Developing high performance, low temperature sintering and temperature stable K40 material in Co2O3/Nb2O5-modified Ba3Ti4Nb4O21 microwave dielectric ceramics for 5G-LTCC communication devices

Abstract

The comprehensive properties and sintering temperature of microwave dielectric ceramics are the key factors limiting their practical application. In this work, a novel strategy of complex (Co1/3Nb2/3)4+ ions substituted and adding glass (Li2O-B2O3- SiO2-CaO-Al2O3: LBSCA) was proposed to greatly enhance the microwave dielectric properties of Ba3Ti4-x(Co1/3Nb2/3)xNb4O21 (0 ≤ x ≤ 12 mol%, xCN-BTN) ceramics.

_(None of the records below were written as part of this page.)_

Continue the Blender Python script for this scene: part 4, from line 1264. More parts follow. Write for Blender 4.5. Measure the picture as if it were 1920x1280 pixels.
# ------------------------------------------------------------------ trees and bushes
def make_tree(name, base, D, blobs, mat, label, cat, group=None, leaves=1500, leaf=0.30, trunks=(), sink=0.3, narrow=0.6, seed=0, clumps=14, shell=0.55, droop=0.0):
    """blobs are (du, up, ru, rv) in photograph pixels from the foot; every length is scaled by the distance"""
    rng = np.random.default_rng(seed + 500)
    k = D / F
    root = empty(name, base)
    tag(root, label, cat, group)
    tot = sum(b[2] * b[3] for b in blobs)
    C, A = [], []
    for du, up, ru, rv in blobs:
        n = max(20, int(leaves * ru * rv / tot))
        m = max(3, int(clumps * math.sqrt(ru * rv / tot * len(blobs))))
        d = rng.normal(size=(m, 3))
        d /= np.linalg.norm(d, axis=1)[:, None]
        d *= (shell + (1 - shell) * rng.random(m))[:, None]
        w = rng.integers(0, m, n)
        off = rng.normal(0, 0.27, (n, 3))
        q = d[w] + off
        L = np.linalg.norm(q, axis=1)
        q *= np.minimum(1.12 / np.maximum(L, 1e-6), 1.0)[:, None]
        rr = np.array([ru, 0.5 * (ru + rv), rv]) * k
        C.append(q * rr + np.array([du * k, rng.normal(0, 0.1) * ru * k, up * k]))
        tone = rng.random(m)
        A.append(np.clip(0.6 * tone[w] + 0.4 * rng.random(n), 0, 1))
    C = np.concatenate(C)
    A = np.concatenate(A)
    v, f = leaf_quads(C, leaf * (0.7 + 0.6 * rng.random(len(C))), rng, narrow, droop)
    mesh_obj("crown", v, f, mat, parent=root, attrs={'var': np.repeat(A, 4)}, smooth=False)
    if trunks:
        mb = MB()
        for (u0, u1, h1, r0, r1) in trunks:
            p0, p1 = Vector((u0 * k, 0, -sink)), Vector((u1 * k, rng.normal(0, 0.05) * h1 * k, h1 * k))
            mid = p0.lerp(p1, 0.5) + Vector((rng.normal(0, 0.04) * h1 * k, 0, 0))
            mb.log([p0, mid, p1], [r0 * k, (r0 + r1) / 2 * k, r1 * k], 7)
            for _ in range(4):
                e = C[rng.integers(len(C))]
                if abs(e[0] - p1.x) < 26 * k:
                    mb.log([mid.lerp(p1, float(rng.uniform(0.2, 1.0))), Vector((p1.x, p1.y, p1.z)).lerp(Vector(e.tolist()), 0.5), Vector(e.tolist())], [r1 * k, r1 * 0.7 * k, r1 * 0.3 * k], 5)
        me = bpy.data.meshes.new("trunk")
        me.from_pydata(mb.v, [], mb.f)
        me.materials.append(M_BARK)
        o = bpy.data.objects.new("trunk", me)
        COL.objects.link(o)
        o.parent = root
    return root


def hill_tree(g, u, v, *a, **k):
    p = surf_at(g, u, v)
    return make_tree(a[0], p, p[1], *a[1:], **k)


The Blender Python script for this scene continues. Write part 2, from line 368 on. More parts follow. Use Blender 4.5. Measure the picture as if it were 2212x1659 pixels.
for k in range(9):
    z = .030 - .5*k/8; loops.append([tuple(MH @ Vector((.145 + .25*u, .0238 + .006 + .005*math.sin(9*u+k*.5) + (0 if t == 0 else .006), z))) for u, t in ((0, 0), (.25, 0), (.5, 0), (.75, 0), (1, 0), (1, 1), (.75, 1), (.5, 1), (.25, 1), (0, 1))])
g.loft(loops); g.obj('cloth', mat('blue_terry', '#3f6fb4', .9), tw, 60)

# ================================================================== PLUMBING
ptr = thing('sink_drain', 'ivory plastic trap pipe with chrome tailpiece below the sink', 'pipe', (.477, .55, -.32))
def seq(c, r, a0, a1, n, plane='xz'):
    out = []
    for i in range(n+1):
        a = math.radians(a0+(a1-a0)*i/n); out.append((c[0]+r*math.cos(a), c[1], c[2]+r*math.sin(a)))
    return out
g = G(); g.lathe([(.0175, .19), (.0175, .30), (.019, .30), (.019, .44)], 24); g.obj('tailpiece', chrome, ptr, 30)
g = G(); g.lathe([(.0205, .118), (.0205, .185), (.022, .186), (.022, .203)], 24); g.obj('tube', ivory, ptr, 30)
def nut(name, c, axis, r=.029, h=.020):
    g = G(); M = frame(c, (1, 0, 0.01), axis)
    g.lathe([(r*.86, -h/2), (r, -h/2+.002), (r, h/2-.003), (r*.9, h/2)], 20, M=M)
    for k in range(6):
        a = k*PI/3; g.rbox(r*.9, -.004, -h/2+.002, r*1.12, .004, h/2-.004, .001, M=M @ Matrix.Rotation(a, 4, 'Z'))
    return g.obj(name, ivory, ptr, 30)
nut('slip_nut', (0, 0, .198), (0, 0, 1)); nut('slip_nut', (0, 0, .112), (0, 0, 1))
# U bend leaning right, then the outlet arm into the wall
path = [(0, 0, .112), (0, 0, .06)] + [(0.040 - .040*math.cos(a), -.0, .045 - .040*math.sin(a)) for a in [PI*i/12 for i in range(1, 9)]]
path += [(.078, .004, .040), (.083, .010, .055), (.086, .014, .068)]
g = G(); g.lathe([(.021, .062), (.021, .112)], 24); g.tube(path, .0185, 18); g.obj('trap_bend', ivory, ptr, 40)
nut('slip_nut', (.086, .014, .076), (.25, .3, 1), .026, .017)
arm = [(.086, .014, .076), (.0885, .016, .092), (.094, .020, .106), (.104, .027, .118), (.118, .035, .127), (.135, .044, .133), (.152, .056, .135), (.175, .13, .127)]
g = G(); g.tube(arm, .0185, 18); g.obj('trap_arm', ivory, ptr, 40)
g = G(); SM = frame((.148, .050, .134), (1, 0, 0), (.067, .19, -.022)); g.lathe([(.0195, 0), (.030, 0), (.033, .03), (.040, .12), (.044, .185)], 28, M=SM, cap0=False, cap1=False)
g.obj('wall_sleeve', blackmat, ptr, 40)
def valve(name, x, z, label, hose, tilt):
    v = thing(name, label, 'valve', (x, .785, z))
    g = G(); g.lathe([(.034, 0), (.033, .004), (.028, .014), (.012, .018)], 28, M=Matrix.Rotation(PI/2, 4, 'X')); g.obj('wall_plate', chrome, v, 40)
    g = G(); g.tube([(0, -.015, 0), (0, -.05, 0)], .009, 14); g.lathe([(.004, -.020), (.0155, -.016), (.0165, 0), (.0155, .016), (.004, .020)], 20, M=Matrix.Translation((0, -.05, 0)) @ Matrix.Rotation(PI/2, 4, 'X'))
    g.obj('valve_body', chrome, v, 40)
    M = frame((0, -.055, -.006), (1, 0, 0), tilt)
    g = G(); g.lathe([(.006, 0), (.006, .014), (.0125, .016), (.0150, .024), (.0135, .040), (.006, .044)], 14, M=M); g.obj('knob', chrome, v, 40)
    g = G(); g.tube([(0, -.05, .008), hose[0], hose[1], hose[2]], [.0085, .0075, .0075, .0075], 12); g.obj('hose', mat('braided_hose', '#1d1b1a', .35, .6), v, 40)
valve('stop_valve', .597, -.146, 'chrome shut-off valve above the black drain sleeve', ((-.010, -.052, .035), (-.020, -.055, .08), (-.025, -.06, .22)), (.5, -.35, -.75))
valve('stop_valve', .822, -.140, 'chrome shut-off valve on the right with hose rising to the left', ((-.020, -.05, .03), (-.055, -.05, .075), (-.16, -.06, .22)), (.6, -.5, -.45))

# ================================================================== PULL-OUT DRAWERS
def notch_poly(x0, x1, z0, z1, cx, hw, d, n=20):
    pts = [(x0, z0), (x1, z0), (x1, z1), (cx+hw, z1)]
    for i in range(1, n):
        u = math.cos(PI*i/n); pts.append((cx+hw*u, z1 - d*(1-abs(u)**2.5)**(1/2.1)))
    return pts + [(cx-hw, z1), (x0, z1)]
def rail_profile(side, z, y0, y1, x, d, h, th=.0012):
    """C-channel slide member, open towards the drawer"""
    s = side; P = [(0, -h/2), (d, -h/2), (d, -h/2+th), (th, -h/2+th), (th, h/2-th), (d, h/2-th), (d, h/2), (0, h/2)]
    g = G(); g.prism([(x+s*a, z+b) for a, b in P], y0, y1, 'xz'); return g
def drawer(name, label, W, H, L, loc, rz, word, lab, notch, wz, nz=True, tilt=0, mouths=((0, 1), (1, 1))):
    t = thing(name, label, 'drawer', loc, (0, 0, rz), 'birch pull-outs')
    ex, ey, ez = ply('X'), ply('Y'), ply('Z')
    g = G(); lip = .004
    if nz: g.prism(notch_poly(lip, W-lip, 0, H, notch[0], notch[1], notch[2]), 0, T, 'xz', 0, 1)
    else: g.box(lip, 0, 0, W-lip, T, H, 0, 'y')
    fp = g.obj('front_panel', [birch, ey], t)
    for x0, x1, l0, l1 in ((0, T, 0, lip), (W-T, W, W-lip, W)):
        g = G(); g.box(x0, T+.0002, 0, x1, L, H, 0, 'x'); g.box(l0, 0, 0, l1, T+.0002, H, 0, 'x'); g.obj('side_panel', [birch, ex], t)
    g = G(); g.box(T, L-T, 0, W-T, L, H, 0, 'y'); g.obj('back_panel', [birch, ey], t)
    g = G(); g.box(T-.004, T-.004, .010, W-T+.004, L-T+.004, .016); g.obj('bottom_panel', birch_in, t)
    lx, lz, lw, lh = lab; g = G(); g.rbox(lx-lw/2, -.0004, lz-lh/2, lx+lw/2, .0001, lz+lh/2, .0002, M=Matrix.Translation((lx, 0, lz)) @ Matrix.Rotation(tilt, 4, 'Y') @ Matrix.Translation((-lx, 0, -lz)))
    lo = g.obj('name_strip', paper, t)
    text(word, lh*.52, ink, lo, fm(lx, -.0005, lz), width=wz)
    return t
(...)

A new ceramic of (Co1/3Nb2/3)4+ substitution improved hexagonal phase BTN was successfully fabricated and systematically investigated. As the increased of (Co1/3Nb2/3)4+ ions concentration, the Q×f was greatly increased because of higher packing fraction, and the reduction in the [Nb1/Ti1O6] octahedral distortion caused great changes of τf. Besides, the P-V-L theory revealed that the Ti/Nb ratio greatly contributed in permittivity εr, and the Nb-O bonds mainly affected dielectric loss, especially in Nb(1)-O2(1) bond. As a result, the superior microwave dielectric properties were obtained in 6CN-BTN ceramic sintered at 950 °C: εr∼40.99 ± 0.48, Q×f∼17,310 ± 565 GHz, and τf∼8.62 ± 4.34 ppm/°C. More encouragingly, 6CN-BTN showed good compatibility with silver, making it a promising K40 LTCC material for filter and dielectric resonators. This study presented a new strategy to improve the properties of BTN-based materials by complex ions substitution, which was expected to provide a general approach for the design of advanced microwave dielectric ceramics for other material systems.